» Aim of the exercise:
Reproduce all of the material exactly as shown.

» Supplied material:

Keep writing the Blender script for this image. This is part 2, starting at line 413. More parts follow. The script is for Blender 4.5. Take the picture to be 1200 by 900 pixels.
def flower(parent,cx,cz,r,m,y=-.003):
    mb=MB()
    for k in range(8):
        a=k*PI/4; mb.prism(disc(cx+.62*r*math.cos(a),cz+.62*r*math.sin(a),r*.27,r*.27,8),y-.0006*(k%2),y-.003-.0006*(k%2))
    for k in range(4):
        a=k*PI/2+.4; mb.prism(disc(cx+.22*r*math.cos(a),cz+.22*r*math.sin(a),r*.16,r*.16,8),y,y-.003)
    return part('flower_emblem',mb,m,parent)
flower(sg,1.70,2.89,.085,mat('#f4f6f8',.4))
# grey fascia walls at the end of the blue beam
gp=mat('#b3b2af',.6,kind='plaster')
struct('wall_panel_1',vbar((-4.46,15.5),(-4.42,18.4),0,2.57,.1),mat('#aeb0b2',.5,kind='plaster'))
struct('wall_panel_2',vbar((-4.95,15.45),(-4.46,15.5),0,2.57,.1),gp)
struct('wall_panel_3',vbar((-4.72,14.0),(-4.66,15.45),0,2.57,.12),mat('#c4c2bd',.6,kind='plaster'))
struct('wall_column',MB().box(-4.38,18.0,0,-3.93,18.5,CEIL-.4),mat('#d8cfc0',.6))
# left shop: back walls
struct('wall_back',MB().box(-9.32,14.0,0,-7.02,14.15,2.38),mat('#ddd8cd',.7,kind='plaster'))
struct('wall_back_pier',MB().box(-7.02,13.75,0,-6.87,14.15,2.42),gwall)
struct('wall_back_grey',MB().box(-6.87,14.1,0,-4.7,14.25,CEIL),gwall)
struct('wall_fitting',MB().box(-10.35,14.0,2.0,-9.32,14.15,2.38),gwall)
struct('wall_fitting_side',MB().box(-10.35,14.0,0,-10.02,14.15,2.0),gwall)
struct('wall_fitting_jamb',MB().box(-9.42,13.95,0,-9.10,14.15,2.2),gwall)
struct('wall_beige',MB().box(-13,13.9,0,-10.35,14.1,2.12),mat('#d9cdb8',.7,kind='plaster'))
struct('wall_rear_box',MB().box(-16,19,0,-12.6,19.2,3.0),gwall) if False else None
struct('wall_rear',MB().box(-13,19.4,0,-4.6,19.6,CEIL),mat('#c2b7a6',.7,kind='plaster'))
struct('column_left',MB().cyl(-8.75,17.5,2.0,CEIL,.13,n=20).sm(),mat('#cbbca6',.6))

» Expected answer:
Keep writing the Blender script for this image. This is part 2, starting at line 413. More parts follow. The script is for Blender 4.5. Take the picture to be 1200 by 900 pixels.
def flower(parent,cx,cz,r,m,y=-.003):
    mb=MB()
    for k in range(8):
        a=k*PI/4; mb.prism(disc(cx+.62*r*math.cos(a),cz+.62*r*math.sin(a),r*.27,r*.27,8),y-.0006*(k%2),y-.003-.0006*(k%2))
    for k in range(4):
        a=k*PI/2+.4; mb.prism(disc(cx+.22*r*math.cos(a),cz+.22*r*math.sin(a),r*.16,r*.16,8),y,y-.003)
    return part('flower_emblem',mb,m,parent)
flower(sg,1.70,2.89,.085,mat('#f4f6f8',.4))
# grey fascia walls at the end of the blue beam
gp=mat('#b3b2af',.6,kind='plaster')
struct('wall_panel_1',vbar((-4.46,15.5),(-4.42,18.4),0,2.57,.1),mat('#aeb0b2',.5,kind='plaster'))
struct('wall_panel_2',vbar((-4.95,15.45),(-4.46,15.5),0,2.57,.1),gp)
struct('wall_panel_3',vbar((-4.72,14.0),(-4.66,15.45),0,2.57,.12),mat('#c4c2bd',.6,kind='plaster'))
struct('wall_column',MB().box(-4.38,18.0,0,-3.93,18.5,CEIL-.4),mat('#d8cfc0',.6))
# left shop: back walls
struct('wall_back',MB().box(-9.32,14.0,0,-7.02,14.15,2.38),mat('#ddd8cd',.7,kind='plaster'))
struct('wall_back_pier',MB().box(-7.02,13.75,0,-6.87,14.15,2.42),gwall)
struct('wall_back_grey',MB().box(-6.87,14.1,0,-4.7,14.25,CEIL),gwall)
struct('wall_fitting',MB().box(-10.35,14.0,2.0,-9.32,14.15,2.38),gwall)
struct('wall_fitting_side',MB().box(-10.35,14.0,0,-10.02,14.15,2.0),gwall)
struct('wall_fitting_jamb',MB().box(-9.42,13.95,0,-9.10,14.15,2.2),gwall)
struct('wall_beige',MB().box(-13,13.9,0,-10.35,14.1,2.12),mat('#d9cdb8',.7,kind='plaster'))
struct('wall_rear_box',MB().box(-16,19,0,-12.6,19.2,3.0),gwall) if False else None
struct('wall_rear',MB().box(-13,19.4,0,-4.6,19.6,CEIL),mat('#c2b7a6',.7,kind='plaster'))
struct('column_left',MB().cyl(-8.75,17.5,2.0,CEIL,.13,n=20).sm(),mat('#cbbca6',.6))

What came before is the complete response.